Task objective |
Copy the data exactly; pictures stay out of the copy.

Given information |
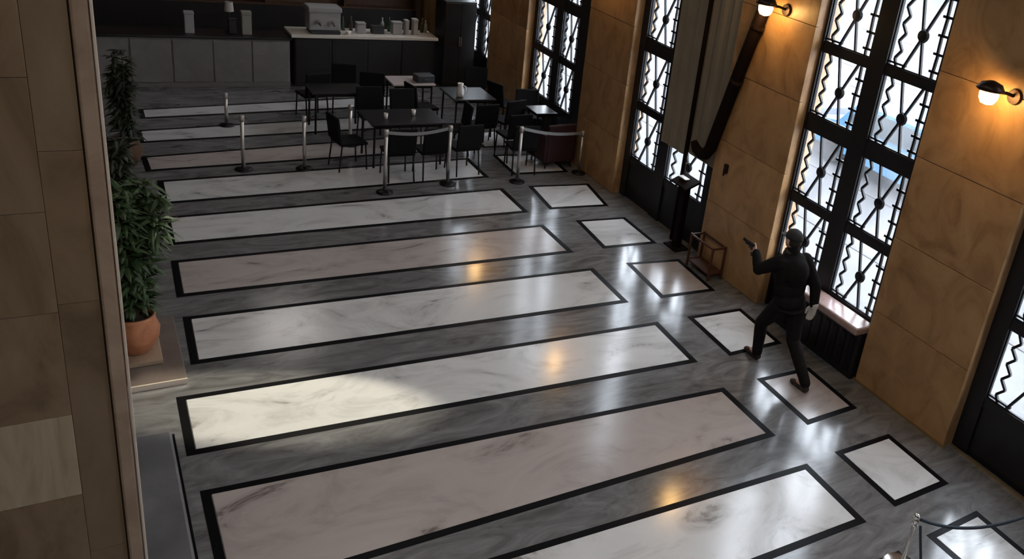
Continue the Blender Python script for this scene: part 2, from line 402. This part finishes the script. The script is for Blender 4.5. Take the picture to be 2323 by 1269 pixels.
# ================================================================= WINDOW 2 BAY: blind, pole, duct
bl = thing('roller_blind', 'beige cloth blind hanging in two lengths over the right leaf of the second window', 'blind', (1.70, 6.0, 1.2))
def cloth(y0, y1, z0, z1):
    m = MB(); n = 10; a = []; b = []
    for i in range(n+1):
        y = y0+(y1-y0)*i/n; x = .012*math.sin(i*1.7)
        a.append((x, y)); b.append((x+.010, y))
    m.prism(a+b[::-1], z0, z1); return m
cloth(-.80, -.104, .20, 4.2).build('cloth_length', BLIND, bl)
cloth(-.10, .62, .12, 4.2).build('cloth_length', BLIND, bl)
MB().tube([(.005, -.80, .2), (.005, -.14, .2)], .018).build('bottom_rail', BLIND, bl)
MB().tube([(.0, -.85, 4.22), (0, .66, 4.22)], .05).build('roller', DARKCAP, bl)
pole = tag(MB().tube([(1.655, 5.89, 0), (1.655, 5.89, 4.6)], .034, 10).build('dark_pole', DUCT, smooth=True), 'thin dark upright pole in front of the beige blind', 'pole')
duct = thing('curved_duct', 'thick dark duct leaning along the second pillar with a curved lower end', 'duct', (1.56, 5.2, 1.5))
MB().tube([(0, .42, .16), (0, .34, .08), (0, .22, .05), (0, .10, .09), (0, .02, .20), (0, -.06, .50), (0, -.36, 1.60), (0, -.74, 2.9)],
          [.05, .07, .08, .085, .085, .085, .085, .085], 14).build('hose', DUCT, duct, True)
for k in (.30, .62): MB().tube([(0, -.06-.68*k, .5+2.4*k), (0, -.06-.68*k-.012, .5+2.4*k+.04)], .095, 14).build('clamp', DARKCAP, duct)
br = tag(MB().box((1.61, 4.86, 1.45), (1.655, 4.93, 1.58), .01).tube([(1.60, 4.89, 1.47), (1.60, 4.89, 1.42)], .012).build('wall_hook', DARKCAP), 'small dark hook on the second pillar beside the duct end', 'hook')
post = thing('notice_stand', 'dark slim stand with a tilted black tray against the second window', 'stand', (1.56, 5.62, 0))
MB().box((-.05, -.06, .0), (.05, .06, 1.0), .01).build('post', DUCT, post)
MB().box((-.13, -.16, 0), (.13, .16, .025), .008).build('base', DUCT, post)
MB().bar((-.14, .0, 1.00), (.10, 0, 1.10), .40, .03, (0, 0, 1)).build('tray', DUCT, post)
MB().box((-.05, -.02, 1.075), (.06, .16, 1.088)).build('paper', WHITEP, post)

# sill with heater box under window 2 (behind the person)
hb = thing('heater_cabinet', 'dark heater cabinet with a rose marble top under the window behind the person', 'cabinet', (1.68, 2.7, 0))
MB().box((-.10, -.80, 0), (.12, .62, .60), .008).build('body', FRAME, hb)
MB().box((-.20, -.81, .605), (.10, .64, .70), .025).build('marble_top', SILL, hb)
for k in range(9): MB().box((-.112, -.74+k*.142, .08), (-.1, -.66+k*.142, .52), .003).build('slat', BLKMET, hb)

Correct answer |
Continue the Blender Python script for this scene: part 2, from line 402. This part finishes the script. The script is for Blender 4.5. Take the picture to be 2323 by 1269 pixels.
# ================================================================= WINDOW 2 BAY: blind, pole, duct
bl = thing('roller_blind', 'beige cloth blind hanging in two lengths over the right leaf of the second window', 'blind', (1.70, 6.0, 1.2))
def cloth(y0, y1, z0, z1):
    m = MB(); n = 10; a = []; b = []
    for i in range(n+1):
        y = y0+(y1-y0)*i/n; x = .012*math.sin(i*1.7)
        a.append((x, y)); b.append((x+.010, y))
    m.prism(a+b[::-1], z0, z1); return m
cloth(-.80, -.104, .20, 4.2).build('cloth_length', BLIND, bl)
cloth(-.10, .62, .12, 4.2).build('cloth_length', BLIND, bl)
MB().tube([(.005, -.80, .2), (.005, -.14, .2)], .018).build('bottom_rail', BLIND, bl)
MB().tube([(.0, -.85, 4.22), (0, .66, 4.22)], .05).build('roller', DARKCAP, bl)
pole = tag(MB().tube([(1.655, 5.89, 0), (1.655, 5.89, 4.6)], .034, 10).build('dark_pole', DUCT, smooth=True), 'thin dark upright pole in front of the beige blind', 'pole')
duct = thing('curved_duct', 'thick dark duct leaning along the second pillar with a curved lower end', 'duct', (1.56, 5.2, 1.5))
MB().tube([(0, .42, .16), (0, .34, .08), (0, .22, .05), (0, .10, .09), (0, .02, .20), (0, -.06, .50), (0, -.36, 1.60), (0, -.74, 2.9)],
          [.05, .07, .08, .085, .085, .085, .085, .085], 14).build('hose', DUCT, duct, True)
for k in (.30, .62): MB().tube([(0, -.06-.68*k, .5+2.4*k), (0, -.06-.68*k-.012, .5+2.4*k+.04)], .095, 14).build('clamp', DARKCAP, duct)
br = tag(MB().box((1.61, 4.86, 1.45), (1.655, 4.93, 1.58), .01).tube([(1.60, 4.89, 1.47), (1.60, 4.89, 1.42)], .012).build('wall_hook', DARKCAP), 'small dark hook on the second pillar beside the duct end', 'hook')
post = thing('notice_stand', 'dark slim stand with a tilted black tray against the second window', 'stand', (1.56, 5.62, 0))
MB().box((-.05, -.06, .0), (.05, .06, 1.0), .01).build('post', DUCT, post)
MB().box((-.13, -.16, 0), (.13, .16, .025), .008).build('base', DUCT, post)
MB().bar((-.14, .0, 1.00), (.10, 0, 1.10), .40, .03, (0, 0, 1)).build('tray', DUCT, post)
MB().box((-.05, -.02, 1.075), (.06, .16, 1.088)).build('paper', WHITEP, post)

# sill with heater box under window 2 (behind the person)
hb = thing('heater_cabinet', 'dark heater cabinet with a rose marble top under the window behind the person', 'cabinet', (1.68, 2.7, 0))
MB().box((-.10, -.80, 0), (.12, .62, .60), .008).build('body', FRAME, hb)
MB().box((-.20, -.81, .605), (.10, .64, .70), .025).build('marble_top', SILL, hb)
for k in range(9): MB().box((-.112, -.74+k*.142, .08), (-.1, -.66+k*.142, .52), .003).build('slat', BLKMET, hb)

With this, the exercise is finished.